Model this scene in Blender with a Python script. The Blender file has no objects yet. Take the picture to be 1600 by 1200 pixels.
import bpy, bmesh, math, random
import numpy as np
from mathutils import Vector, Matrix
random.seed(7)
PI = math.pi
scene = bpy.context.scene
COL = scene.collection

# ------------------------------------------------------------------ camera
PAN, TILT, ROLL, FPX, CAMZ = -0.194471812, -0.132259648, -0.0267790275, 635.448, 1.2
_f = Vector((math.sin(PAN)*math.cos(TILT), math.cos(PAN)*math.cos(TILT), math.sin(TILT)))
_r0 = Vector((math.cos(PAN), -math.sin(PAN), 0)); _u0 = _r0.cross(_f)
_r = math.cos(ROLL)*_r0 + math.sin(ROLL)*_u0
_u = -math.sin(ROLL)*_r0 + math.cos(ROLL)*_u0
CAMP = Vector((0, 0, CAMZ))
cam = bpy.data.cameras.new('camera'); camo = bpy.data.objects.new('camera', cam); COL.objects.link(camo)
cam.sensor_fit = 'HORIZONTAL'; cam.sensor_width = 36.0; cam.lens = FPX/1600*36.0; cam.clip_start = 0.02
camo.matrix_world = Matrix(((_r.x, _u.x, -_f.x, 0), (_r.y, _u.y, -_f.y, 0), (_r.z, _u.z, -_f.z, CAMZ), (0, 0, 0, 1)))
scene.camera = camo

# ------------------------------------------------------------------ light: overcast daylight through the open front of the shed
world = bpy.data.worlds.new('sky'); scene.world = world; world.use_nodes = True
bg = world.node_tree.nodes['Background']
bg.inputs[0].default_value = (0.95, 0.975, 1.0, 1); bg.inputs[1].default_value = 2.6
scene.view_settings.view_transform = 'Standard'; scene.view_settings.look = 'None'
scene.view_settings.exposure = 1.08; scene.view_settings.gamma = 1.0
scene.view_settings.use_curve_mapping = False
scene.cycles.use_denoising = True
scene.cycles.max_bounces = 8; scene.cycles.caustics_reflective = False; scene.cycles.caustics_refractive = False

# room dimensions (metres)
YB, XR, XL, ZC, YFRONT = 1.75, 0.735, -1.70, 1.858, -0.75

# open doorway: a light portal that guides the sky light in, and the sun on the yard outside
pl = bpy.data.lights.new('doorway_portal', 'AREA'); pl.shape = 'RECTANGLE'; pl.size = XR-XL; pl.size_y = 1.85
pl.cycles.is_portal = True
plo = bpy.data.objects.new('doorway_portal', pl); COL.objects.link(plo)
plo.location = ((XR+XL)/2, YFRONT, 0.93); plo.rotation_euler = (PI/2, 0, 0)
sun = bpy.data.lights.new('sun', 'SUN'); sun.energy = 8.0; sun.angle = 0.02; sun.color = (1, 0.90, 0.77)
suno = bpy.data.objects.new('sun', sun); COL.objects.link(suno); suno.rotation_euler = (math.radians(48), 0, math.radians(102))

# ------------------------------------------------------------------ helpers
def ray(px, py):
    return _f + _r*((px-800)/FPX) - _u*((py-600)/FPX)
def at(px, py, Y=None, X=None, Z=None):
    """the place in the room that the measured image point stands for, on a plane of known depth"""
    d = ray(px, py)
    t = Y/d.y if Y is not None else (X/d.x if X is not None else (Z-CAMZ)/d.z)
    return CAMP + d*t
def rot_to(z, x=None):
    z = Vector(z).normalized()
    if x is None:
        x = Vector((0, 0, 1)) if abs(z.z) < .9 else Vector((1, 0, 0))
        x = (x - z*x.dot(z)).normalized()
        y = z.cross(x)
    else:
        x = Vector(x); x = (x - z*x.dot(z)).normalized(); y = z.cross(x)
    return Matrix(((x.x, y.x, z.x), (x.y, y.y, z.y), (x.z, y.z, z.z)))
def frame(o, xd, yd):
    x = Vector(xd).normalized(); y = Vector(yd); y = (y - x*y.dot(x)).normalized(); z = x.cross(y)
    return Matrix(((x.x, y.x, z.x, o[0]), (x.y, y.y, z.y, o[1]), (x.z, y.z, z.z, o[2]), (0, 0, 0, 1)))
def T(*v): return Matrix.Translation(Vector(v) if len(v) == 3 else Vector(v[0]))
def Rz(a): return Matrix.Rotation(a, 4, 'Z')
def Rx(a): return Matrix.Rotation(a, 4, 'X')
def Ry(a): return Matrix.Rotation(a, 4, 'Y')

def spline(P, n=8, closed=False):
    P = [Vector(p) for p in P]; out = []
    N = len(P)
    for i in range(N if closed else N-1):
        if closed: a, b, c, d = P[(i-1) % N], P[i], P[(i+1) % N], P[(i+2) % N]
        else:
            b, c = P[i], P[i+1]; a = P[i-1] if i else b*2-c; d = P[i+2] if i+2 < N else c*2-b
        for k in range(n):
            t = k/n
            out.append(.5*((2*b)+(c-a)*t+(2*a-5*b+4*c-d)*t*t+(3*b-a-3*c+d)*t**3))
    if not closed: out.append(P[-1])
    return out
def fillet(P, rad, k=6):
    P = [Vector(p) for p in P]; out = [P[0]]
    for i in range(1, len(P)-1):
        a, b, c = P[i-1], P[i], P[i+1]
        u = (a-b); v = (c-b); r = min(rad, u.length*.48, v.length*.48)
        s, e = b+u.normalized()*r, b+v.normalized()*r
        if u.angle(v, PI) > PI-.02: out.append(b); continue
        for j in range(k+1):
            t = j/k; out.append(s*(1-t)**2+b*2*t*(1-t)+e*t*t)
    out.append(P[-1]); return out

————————

[EXERCISE TASK] Quote exactly the stretch of lines above that starts at the first one and ends at the line with "YB, XR, XL, ZC, YFRONT", and nothing beyond it.

[ANSWER BELOW]
Model this scene in Blender with a Python script. The Blender file has no objects yet. Take the picture to be 1600 by 1200 pixels.
import bpy, bmesh, math, random
import numpy as np
from mathutils import Vector, Matrix
random.seed(7)
PI = math.pi
scene = bpy.context.scene
COL = scene.collection

# ------------------------------------------------------------------ camera
PAN, TILT, ROLL, FPX, CAMZ = -0.194471812, -0.132259648, -0.0267790275, 635.448, 1.2
_f = Vector((math.sin(PAN)*math.cos(TILT), math.cos(PAN)*math.cos(TILT), math.sin(TILT)))
_r0 = Vector((math.cos(PAN), -math.sin(PAN), 0)); _u0 = _r0.cross(_f)
_r = math.cos(ROLL)*_r0 + math.sin(ROLL)*_u0
_u = -math.sin(ROLL)*_r0 + math.cos(ROLL)*_u0
CAMP = Vector((0, 0, CAMZ))
cam = bpy.data.cameras.new('camera'); camo = bpy.data.objects.new('camera', cam); COL.objects.link(camo)
cam.sensor_fit = 'HORIZONTAL'; cam.sensor_width = 36.0; cam.lens = FPX/1600*36.0; cam.clip_start = 0.02
camo.matrix_world = Matrix(((_r.x, _u.x, -_f.x, 0), (_r.y, _u.y, -_f.y, 0), (_r.z, _u.z, -_f.z, CAMZ), (0, 0, 0, 1)))
scene.camera = camo

# ------------------------------------------------------------------ light: overcast daylight through the open front of the shed
world = bpy.data.worlds.new('sky'); scene.world = world; world.use_nodes = True
bg = world.node_tree.nodes['Background']
bg.inputs[0].default_value = (0.95, 0.975, 1.0, 1); bg.inputs[1].default_value = 2.6
scene.view_settings.view_transform = 'Standard'; scene.view_settings.look = 'None'
scene.view_settings.exposure = 1.08; scene.view_settings.gamma = 1.0
scene.view_settings.use_curve_mapping = False
scene.cycles.use_denoising = True
scene.cycles.max_bounces = 8; scene.cycles.caustics_reflective = False; scene.cycles.caustics_refractive = False

# room dimensions (metres)
YB, XR, XL, ZC, YFRONT = 1.75, 0.735, -1.70, 1.858, -0.75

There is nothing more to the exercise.